Faith, as it happens, is a central tenet of Scripture. In fact, a scan reveals that pisteuo (the Greek word for faith) and its cognates (variations of the word in various forms like verbs, nouns, adjectives, etc…) appear in 612 places in the New Testament. In other words, it seems to be an important concept that God wants us to get. It is noteworthy that ‘faith’ is not the only translation of pisteuo. In some places, pisteuo is translated ‘believe’. If it’s the noun form, pistis, it is translated as ‘faith’ or ‘belief” depending on the context. So for example, when we read James 2:19, “Even the demons believe and shudder,” (emphasis added) that is alternatively, “Even the demons faith and shudder.”

More than that, Scripture gives us clues as to just how important faith should be to us. According to God’s Word:

  • We are justified by faith. (Romans 5:1)
  • Faith’s goal is salvation of souls. (1 Peter 1:9)
  • Faith is an absolute must have to be pleasing to God. (Hebrews 11:6)
  • Jesus begins and completes it in us. (Hebrews 12:2)
  • Faith comes only as God’s gift to humanity. (Ephesians 2:8-9)
  • There is an expectation that it leads to action. (James 2; Ephesians 2:10)
  • But a foundational understanding that actions don’t save. Only faith does. (Romans 3-4).

And, as if that wasn’t enough, Hebrews 11 provides example after example demonstrating the tie between faith and action.

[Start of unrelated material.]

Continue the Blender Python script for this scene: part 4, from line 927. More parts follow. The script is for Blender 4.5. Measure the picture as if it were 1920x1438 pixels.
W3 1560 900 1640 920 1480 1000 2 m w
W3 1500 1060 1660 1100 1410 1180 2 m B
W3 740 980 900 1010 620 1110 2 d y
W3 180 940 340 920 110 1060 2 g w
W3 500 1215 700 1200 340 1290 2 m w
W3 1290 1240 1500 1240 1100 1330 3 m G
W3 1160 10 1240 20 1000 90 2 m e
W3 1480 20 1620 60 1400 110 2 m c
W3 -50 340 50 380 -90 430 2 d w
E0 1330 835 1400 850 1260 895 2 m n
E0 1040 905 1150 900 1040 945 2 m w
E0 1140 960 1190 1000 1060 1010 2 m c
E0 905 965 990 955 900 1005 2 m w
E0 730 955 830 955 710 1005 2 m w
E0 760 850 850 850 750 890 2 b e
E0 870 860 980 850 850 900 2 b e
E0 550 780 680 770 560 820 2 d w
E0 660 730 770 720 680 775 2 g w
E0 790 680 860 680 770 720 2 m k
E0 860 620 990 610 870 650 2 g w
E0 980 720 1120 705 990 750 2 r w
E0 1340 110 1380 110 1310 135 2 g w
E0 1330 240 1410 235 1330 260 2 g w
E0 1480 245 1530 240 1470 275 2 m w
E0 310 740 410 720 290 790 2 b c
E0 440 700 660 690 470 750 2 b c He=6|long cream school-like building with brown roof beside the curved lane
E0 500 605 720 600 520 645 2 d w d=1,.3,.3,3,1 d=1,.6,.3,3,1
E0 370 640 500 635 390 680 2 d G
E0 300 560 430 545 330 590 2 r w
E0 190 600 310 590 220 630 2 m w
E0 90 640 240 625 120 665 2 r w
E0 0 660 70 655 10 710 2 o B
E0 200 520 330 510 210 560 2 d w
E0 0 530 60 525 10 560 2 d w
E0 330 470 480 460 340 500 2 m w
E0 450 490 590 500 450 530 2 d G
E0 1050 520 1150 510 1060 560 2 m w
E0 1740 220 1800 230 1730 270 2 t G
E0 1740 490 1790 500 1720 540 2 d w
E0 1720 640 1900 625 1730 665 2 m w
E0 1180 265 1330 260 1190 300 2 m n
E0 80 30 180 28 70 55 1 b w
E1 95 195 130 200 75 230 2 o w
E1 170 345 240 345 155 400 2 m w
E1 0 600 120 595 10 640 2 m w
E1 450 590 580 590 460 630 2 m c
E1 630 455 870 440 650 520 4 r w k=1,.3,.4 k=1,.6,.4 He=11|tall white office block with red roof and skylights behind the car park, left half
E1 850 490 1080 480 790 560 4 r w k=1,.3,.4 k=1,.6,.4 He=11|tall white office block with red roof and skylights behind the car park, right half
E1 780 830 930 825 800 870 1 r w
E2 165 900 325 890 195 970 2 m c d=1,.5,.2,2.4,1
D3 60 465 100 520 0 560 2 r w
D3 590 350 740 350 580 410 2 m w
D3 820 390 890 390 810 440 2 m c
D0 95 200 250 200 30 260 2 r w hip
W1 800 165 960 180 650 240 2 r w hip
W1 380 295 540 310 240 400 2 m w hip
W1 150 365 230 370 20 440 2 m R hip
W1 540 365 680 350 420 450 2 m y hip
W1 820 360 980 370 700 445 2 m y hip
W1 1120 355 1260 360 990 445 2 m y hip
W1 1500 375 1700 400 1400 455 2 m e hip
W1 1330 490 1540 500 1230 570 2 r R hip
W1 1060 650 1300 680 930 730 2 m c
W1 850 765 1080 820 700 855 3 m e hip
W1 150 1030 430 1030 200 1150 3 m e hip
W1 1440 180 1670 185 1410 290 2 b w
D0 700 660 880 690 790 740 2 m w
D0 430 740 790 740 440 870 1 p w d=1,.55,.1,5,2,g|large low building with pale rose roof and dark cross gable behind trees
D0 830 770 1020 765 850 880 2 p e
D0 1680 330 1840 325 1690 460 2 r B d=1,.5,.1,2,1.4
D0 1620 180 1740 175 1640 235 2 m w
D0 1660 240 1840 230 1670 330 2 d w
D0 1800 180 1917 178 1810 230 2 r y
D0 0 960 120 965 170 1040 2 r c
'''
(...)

Time and time again, we are shown the paramount importance of faith. Faith is a necessity. Beyond that, Scripture makes clear that we are to live out our faith. In other words, if we possess faith that is truly faith, then our belief will be indicated in our actions. Bystanders should be able to see our faith. One place this is very clear is in Christ’s words in John 3:36.

Whoever believes in the Son has eternal life; whoever does not obey the Son shall not see life, but the wrath of God remains on him. John 3:36 (ESV)

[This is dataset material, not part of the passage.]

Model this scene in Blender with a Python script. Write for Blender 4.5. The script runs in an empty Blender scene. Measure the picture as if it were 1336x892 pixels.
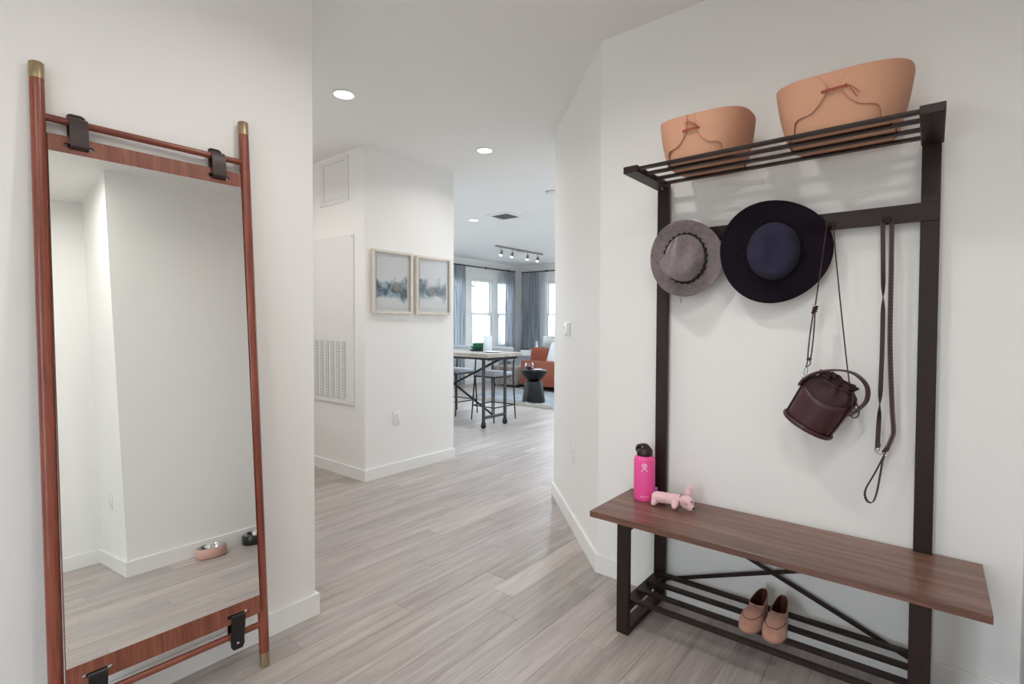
import bpy, bmesh, math, random
from mathutils import Vector, Matrix, Euler

random.seed(7)
S = bpy.context.scene
COL = S.collection
PI = math.pi

# ------------------------------------------------------------------ camera
cd = bpy.data.cameras.new('camera')
cam = bpy.data.objects.new('camera', cd)
COL.objects.link(cam)
RT = Vector((0.77676061, 0.62978507, 0.00370336))
DN = Vector((0.01847229, -0.01690474, -0.99968645))
FW = Vector((-0.629525, 0.77658547, -0.02476451))
rot = Matrix((RT, -DN, -FW)).transposed()
cam.matrix_world = Matrix.Translation((0, 0, 1.30)) @ rot.to_4x4()
cd.sensor_width = 36.0
cd.lens = 36.0 * 675.18 / 1336.0
cd.shift_y = -4.83 / 1336.0
cd.clip_start = 0.02
S.camera = cam

# ------------------------------------------------------------------ world, exposure
W = bpy.data.worlds.new('sky')
S.world = W
W.use_nodes = True
wn = W.node_tree.nodes
bg = wn['Background']
bg.inputs[0].default_value = (0.80, 0.90, 1.0, 1)
bg.inputs[1].default_value = 10.0
S.view_settings.view_transform = 'Standard'
S.view_settings.look = 'None'
S.view_settings.gamma = 1.0
S.view_settings.use_curve_mapping = False
S.view_settings.exposure = -0.10
S.render.film_transparent = False
S.cycles.max_bounces = 14
S.cycles.diffuse_bounces = 8
S.cycles.transparent_max_bounces = 16
S.cycles.sample_clamp_indirect = 6.0
S.cycles.caustics_reflective = True
S.cycles.use_denoising = True

POWER_FILL = 10.0
POWER_FOYER, POWER_HALL, POWER_LIVING = 10.5, 5.2, 30.0
WARM = (1.0, 0.97, 0.935)
DAYLIGHT_TINT = (0.80, 0.90, 1.0)  # daylight blue given to the living room lamps


# ------------------------------------------------------------------ helpers
def lin(h):
    h = h.lstrip('#')
    out = []
    for i in (0, 2, 4):
        c = int(h[i:i + 2], 16) / 255
        out.append(c / 12.92 if c <= 0.04045 else ((c + 0.055) / 1.055) ** 2.4)
    return tuple(out) + (1,)


def new_mat(name):
    m = bpy.data.materials.new(name)
    m.use_nodes = True
    nt = m.node_tree
    b = nt.nodes['Principled BSDF']
    return m, nt, b


def nd(nt, typ, **kw):
    n = nt.nodes.new(typ)
    for k, v in kw.items():
        if k.startswith('i_'):
            key = k[2:].replace('_', ' ')
            n.inputs[key].default_value = v
        else:
            setattr(n, k, v)
    return n


def mat(name, col, rough=0.5, metal=0.0, noise=0.0, nscale=30, stretch=(1, 1, 1), col2=None, bump=0.0, bscale=200,
        spec=0.5, sheen=0.0, coat=0.0, detail=4):
    m, nt, b = new_mat(name)
    c = lin(col) if isinstance(col, str) else tuple(col) + (1,)
    b.inputs['Base Color'].default_value = c
    b.inputs['Roughness'].default_value = rough
    b.inputs['Metallic'].default_value = metal
    b.inputs['Specular IOR Level'].default_value = spec
    if sheen:
        b.inputs['Sheen Weight'].default_value = sheen
        b.inputs['Sheen Roughness'].default_value = 0.6
    if coat:
        b.inputs['Coat Weight'].default_value = coat
        b.inputs['Coat Roughness'].default_value = 0.15
    tc = nd(nt, 'ShaderNodeTexCoord')
    if noise or col2:
        mp = nd(nt, 'ShaderNodeMapping')
        mp.inputs['Scale'].default_value = stretch
        nt.links.new(tc.outputs['Object'], mp.inputs['Vector'])
        n = nd(nt, 'ShaderNodeTexNoise', i_Scale=nscale, i_Detail=detail, i_Roughness=0.6)
        nt.links.new(mp.outputs[0], n.inputs['Vector'])
        r = nd(nt, 'ShaderNodeValToRGB')
        c2 = lin(col2) if col2 else tuple(max(0, v * (1 - noise)) for v in c[:3]) + (1,)
        r.color_ramp.elements[0].position = 0.3
        r.color_ramp.elements[1].position = 0.7
        r.color_ramp.elements[0].color = c2
        r.color_ramp.elements[1].color = c
        nt.links.new(n.outputs['Fac'], r.inputs[0])
        nt.links.new(r.outputs[0], b.inputs['Base Color'])
    if bump:
        n2 = nd(nt, 'ShaderNodeTexNoise', i_Scale=bscale, i_Detail=3.0)
        nt.links.new(tc.outputs['Object'], n2.inputs['Vector'])
        bp = nd(nt, 'ShaderNodeBump', i_Strength=bump, i_Distance=0.002)
        nt.links.new(n2.outputs['Fac'], bp.inputs['Height'])
        nt.links.new(bp.outputs[0], b.inputs['Normal'])
    return m


def wood(name, base, dark, light, axis='Z', scale=1.0, rough=0.4, spec=0.5, coat=0.0, use_obj_color=False, contrast=1.0):
    """straight-grained wood with the grain running along axis"""
    m, nt, b = new_mat(name)
    tc = nd(nt, 'ShaderNodeTexCoord')
    oi = nd(nt, 'ShaderNodeObjectInfo')
    add = nd(nt, 'ShaderNodeVectorMath', operation='ADD')
    mul = nd(nt, 'ShaderNodeVectorMath', operation='SCALE', i_Scale=37.0)
    cmb = nd(nt, 'ShaderNodeCombineXYZ')
    for i in range(3):
        nt.links.new(oi.outputs['Random'], cmb.inputs[i])
    nt.links.new(cmb.outputs[0], mul.inputs[0])
    nt.links.new(tc.outputs['Object'], add.inputs[0])
    nt.links.new(mul.outputs[0], add.inputs[1])

    def noise(sc, along, det, dist=0.0):
        mp = nd(nt, 'ShaderNodeMapping')
        s = [sc, sc, sc]
        s['XYZ'.index(axis)] = sc * along
        mp.inputs['Scale'].default_value = s
        nt.links.new(add.outputs[0], mp.inputs['Vector'])
        n = nd(nt, 'ShaderNodeTexNoise', i_Scale=1.0, i_Detail=det, i_Roughness=0.62, i_Distortion=dist)
        nt.links.new(mp.outputs[0], n.inputs['Vector'])
        return n
    n1 = noise(22 * scale, 0.05, 5.0, 0.4)
    n2 = noise(140 * scale, 0.035, 3.0)
    n3 = noise(5 * scale, 0.22, 2.0, 0.8)
    a1 = nd(nt, 'ShaderNodeMath', operation='MULTIPLY_ADD')
    a1.inputs[1].default_value = 0.45
    nt.links.new(n1.outputs['Fac'], a1.inputs[0])
    a2 = nd(nt, 'ShaderNodeMath', operation='MULTIPLY_ADD')
    a2.inputs[1].default_value = 0.3
    nt.links.new(n2.outputs['Fac'], a2.inputs[0])
    m3 = nd(nt, 'ShaderNodeMath', operation='MULTIPLY')
    m3.inputs[1].default_value = 0.25
    nt.links.new(n3.outputs['Fac'], m3.inputs[0])
    nt.links.new(m3.outputs[0], a2.inputs[2])
    nt.links.new(a2.outputs[0], a1.inputs[2])
    r = nd(nt, 'ShaderNodeValToRGB')
    e = r.color_ramp.elements
    e[0].position = 0.5 - 0.14 / contrast
    e[0].color = lin(dark)
    e[1].position = 0.5 + 0.14 / contrast
    e[1].color = lin(light)
    k = e.new(0.5)
    k.color = lin(base)
    nt.links.new(a1.outputs[0], r.inputs[0])
    out = r.outputs[0]
    if use_obj_color:
        mx = nd(nt, 'ShaderNodeMix', data_type='RGBA', blend_type='MULTIPLY')
        mx.inputs[0].default_value = 1.0
        nt.links.new(out, mx.inputs[6])
        nt.links.new(oi.outputs['Color'], mx.inputs[7])
        out = mx.outputs[2]
    nt.links.new(out, b.inputs['Base Color'])
    b.inputs['Roughness'].default_value = rough
    b.inputs['Specular IOR Level'].default_value = spec
    b.inputs['Coat Weight'].default_value = coat
    bp = nd(nt, 'ShaderNodeBump', i_Strength=0.12, i_Distance=0.001)
    nt.links.new(a1.outputs[0], bp.inputs['Height'])
    nt.links.new(bp.outputs[0], b.inputs['Normal'])
    return m


def emit(name, col, strength):
    m, nt, b = new_mat(name)
    b.inputs['Base Color'].default_value = (0, 0, 0, 1)
    b.inputs['Emission Color'].default_value = tuple(col) + (1,)
    b.inputs['Emission Strength'].default_value = strength
    return m


def clear_glass(name, tint=(1, 1, 1), gloss=0.08):
    m, nt, b = new_mat(name)
    nt.nodes.remove(b)
    t = nd(nt, 'ShaderNodeBsdfTransparent')
    t.inputs[0].default_value = tuple(tint) + (1,)
    g = nd(nt, 'ShaderNodeBsdfGlossy', i_Roughness=0.02)
    fr = nd(nt, 'ShaderNodeLayerWeight', i_Blend=0.3)
    mm = nd(nt, 'ShaderNodeMath', operation='MULTIPLY_ADD')
    mm.inputs[1].default_value = 0.6
    mm.inputs[2].default_value = gloss * 0.5
    nt.links.new(fr.outputs['Fresnel'], mm.inputs[0])
    mx = nd(nt, 'ShaderNodeMixShader')
    nt.links.new(mm.outputs[0], mx.inputs[0])
    nt.links.new(t.outputs[0], mx.inputs[1])
    nt.links.new(g.outputs[0], mx.inputs[2])
    nt.links.new(mx.outputs[0], nt.nodes['Material Output'].inputs[0])
    return m


ORG = {}


def origin_of(parent):
    return ORG.get(parent.name, Vector((0, 0, 0))) if parent else Vector((0, 0, 0))


def obj(name, bm, m, parent=None, smooth=False, local=False, angle=40):
    """link a bmesh as one object; world coordinates unless local"""
    o0 = Vector((0, 0, 0)) if local else origin_of(parent)
    if o0.length:
        bmesh.ops.translate(bm, verts=bm.verts, vec=-o0)
    bmesh.ops.recalc_face_normals(bm, faces=bm.faces)
    me = bpy.data.meshes.new(name)
    if smooth:
        lim = math.radians(angle)
        for f in bm.faces:
            f.smooth = True
        for e in bm.edges:
            if len(e.link_faces) == 2 and e.calc_face_angle(0) > lim:
                e.smooth = False
    bm.to_mesh(me)
    bm.free()
    o = bpy.data.objects.new(name, me)
    COL.objects.link(o)
    if m is not None:
        for x in (m if isinstance(m, (list, tuple)) else [m]):
            me.materials.append(x)
    if parent:
        o.parent = parent
        ORG[o.name] = o0
    return o


def tag(o, label=None, cat=None, group=None, kind=None):
    if label:
        o['label'] = label
    if cat:
        o['category'] = cat
    if group:
        o['group'] = group
    if kind:
        o['kind'] = kind
    return o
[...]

Interestingly, different versions of the Bible deal with the word “obey” in different ways. NIV uses “reject,”  but KJV and HCSB use “believe”. It’s as though Jesus is indicating, “Look, belief is all it takes. If you believe in Me, you have eternal life; but you need to understand that true belief will be measured in obedience. If you aren’t concerned with obeying me, then you clearly don’t know me, and if you don’t know me, then we can’t really call what you’re doing ‘belief’ now can we?” In short, the biblical idea of faith indicates trust, and trust is built in the context of relationship.

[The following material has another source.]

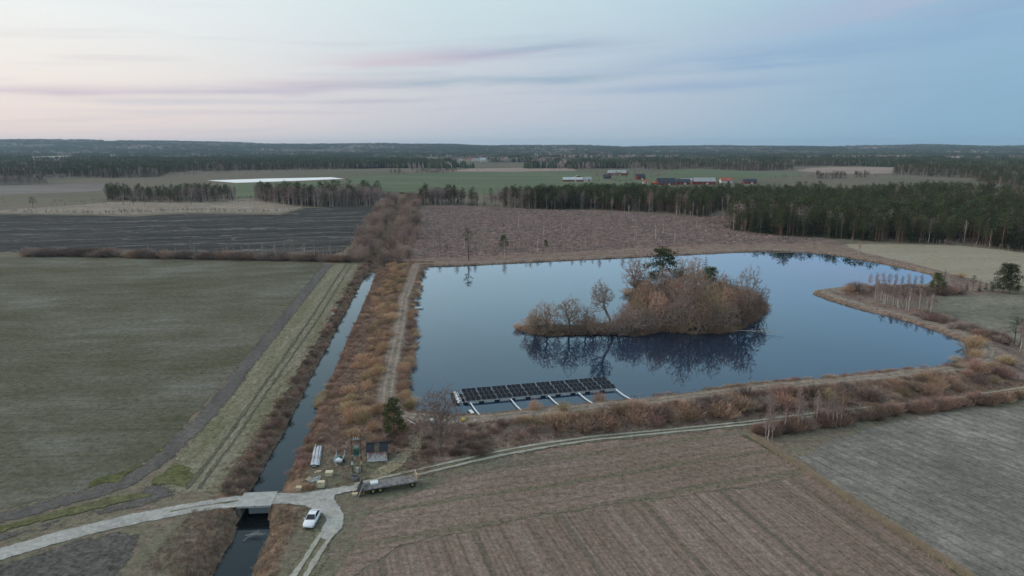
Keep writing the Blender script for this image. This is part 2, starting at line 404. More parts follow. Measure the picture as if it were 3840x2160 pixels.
def worn(m):
    """let the rim of a track or field break up into the land below (uses the 'edge' attribute: 0 at the rim)"""
    if m.get('worn'): return m
    m['worn'] = 1; t = m.node_tree; q = NG(t); out_ = t.nodes['Material Output']; b = t.nodes['Principled BSDF']
    a = q.n('ShaderNodeAttribute'); a.attribute_name = 'edge'; P_ = q.n('ShaderNodeTexCoord').outputs['Object']
    nn = q.math('ADD', q.noise(P_, .9, 3, .7), q.math('MULTIPLY', q.math('SUBTRACT', q.noise(P_, .18, 3), .5), .9))
    f = q.mapr(q.math('ADD', a.outputs['Fac'], q.math('MULTIPLY', q.math('SUBTRACT', nn, .62), m.get('wear', 1.15))), .02, .20)
    tr = q.n('ShaderNodeBsdfTransparent'); ms = q.n('ShaderNodeMixShader'); q.l(f, ms.inputs[0]); q.l(tr.outputs[0], ms.inputs[1]); q.l(b.outputs[0], ms.inputs[2]); q.l(ms.outputs[0], out_.inputs['Surface'])
    return m
def ribbon(name, pts, width, m, dz=.05, step=1.5, jit=.12, onland=True, seed=1, soft=True, flat=False):
    """a strip along a line on the land; width a number or (start, end)"""
    r = random.Random(seed); P_ = []
    for i in range(len(pts)-1):
        a, b = pts[i], pts[i+1]; st = max(step, a.length*.006); k = max(1, int((b-a).length/st))
        P_ += [a.lerp(b, j/k) for j in range(k)]
    P_.append(pts[-1])
    for _ in range(3):
        P_ = [P_[0]]+[(P_[i-1]+P_[i]*2+P_[i+1])/4 for i in range(1, len(P_)-1)]+[P_[-1]]
    w0, w1 = width if isinstance(width, tuple) else (width, width)
    hs = fields(np.array([p.x for p in P_]), np.array([p.y for p in P_]))[3] if onland else None
    vs = []; fs = []; n = len(P_)
    for i, p in enumerate(P_):
        d = (P_[min(i+1,n-1)]-P_[max(i-1,0)]); nrm = Vector((-d.y, d.x, 0)).normalized()
        ww = (w0+(w1-w0)*i/(n-1))/2
        z = (max(hs[i], -.0 if flat else -9)+dz) if onland else p.z
        for s in (1, 0, -1):
            o = p+nrm*s*(ww+r.uniform(-jit, jit)); vs.append((o.x, o.y, z))
        if i: fs += [((i-1)*3, (i-1)*3+1, i*3+1, i*3), ((i-1)*3+1, (i-1)*3+2, i*3+2, i*3+1)]
    me = bpy.data.meshes.new(name); me.from_pydata(vs, [], fs); me.materials.append(m)
    if me.polygons[0].normal.z < 0: me.flip_normals()
    if soft:
        a = me.attributes.new('edge', 'FLOAT', 'POINT'); a.data.foreach_set('value', [0.0, 1.0, 0.0]*n); worn(m)
    return tag(link(name, me), kind='structure')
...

In other words, Faith must be characterized by heartfelt belief and exemplified in Christ centered action. There must be a congruency between beliefs and lifestyle, which should naturally flow from a vibrant and growing relationship with Christ. The question we turn to next must be, “Ok, if that’s faith, then what does Scripture say about how faith grows?

Birthing a New Theory

Have you ever thought to yourself, “How mature is my faith?”The Road Less Traveled

Yeah, me either.

It’s not the question we usually ask ourselves. Often, when we consider how far we’ve traveled down the road of sanctification, “How mature is my faith?” is not the question that comes to mind. However, the question posed in research often moves in this direction.

As I ran painstakingly through my doctoral research, I spent a lot of time studying faith development and working toward a deeper understanding of faith maturity. I read about faith maturity looking at two primary directions. First, I looked at what it means to have mature faith, which led to the questions, What is faith? and What is mature faith? Then, I investigated faith development in order to answer the question How do we get there?

What is faith?

Grabbing a deeper understanding of faith, can only start with the Bible. If we are truly working toward attainment of a deeper understanding of Protestant faith, that Scripture is the place we must begin. In the New Testament, the word commonly translated faith is the Greek word pistis (n) or pisteuo (v). Across Scripture, faith is described across a range from basic belief to being synonymous with obedience. Fleshing this notion out more thoroughly is a necessity for growing in our understanding of faith development.

What is mature faith?

Here, some deeper investigation into God’s Word is necessary. There is no place in Scripture where faith development or mature faith is described per se. Nonetheless, the notions of adding to our faith, developing endurance/perseverance/steadfastness is described in varying levels. Certainly examples are evident that Jesus expected that the longer He was with the apostles, the more He relayed the expectation that their trust in Him was expected. Illustrating these points helps provide a biblical view of faith and how it develops into a more mature faith over time.

How do we get there?

For decades, the name James Fowler has been synonymous with faith development, although not he alone. M. Scott Peck and others developed their own perspectives on the growth of faith. While these theories have been widely held for quite some time, they are not without their drawbacks. One commonality between the theories is that faith develops in a stage-based manner, unidirectionally, across lifespan. Additionally, most measures of faith development look only at beliefs and actions which presents a linear understanding of faith that may be oversimplified to present a good understanding of an individual’s faith location at a given time.

Why something new?

As I did my research, I recognized a few challenges in the previous conceptions of mature faith. For one thing, in my work with people, I regularly encountered some who moved back and forth in their faith. Standard, stage-by-stage forward progression isn’t the case as often as one might think. Similarly, as I considered measures of mature faith investigating only faith and action, I recognized potential shortcomings in determining where someone might actually be in their faith given the ebb and flow of life that happens to us all. Not only that, but coming back to my original question, I started to wonder whether or not How mature is my faith? is the right question at all.

These thoughts and questions combined to create a searching desire in me to discern an answer, and I believe I may have found one. That, is how my theory was born. The question I leave you with at this point is this.

What question has been burning in the back of your mind that you should be spending more time investigating?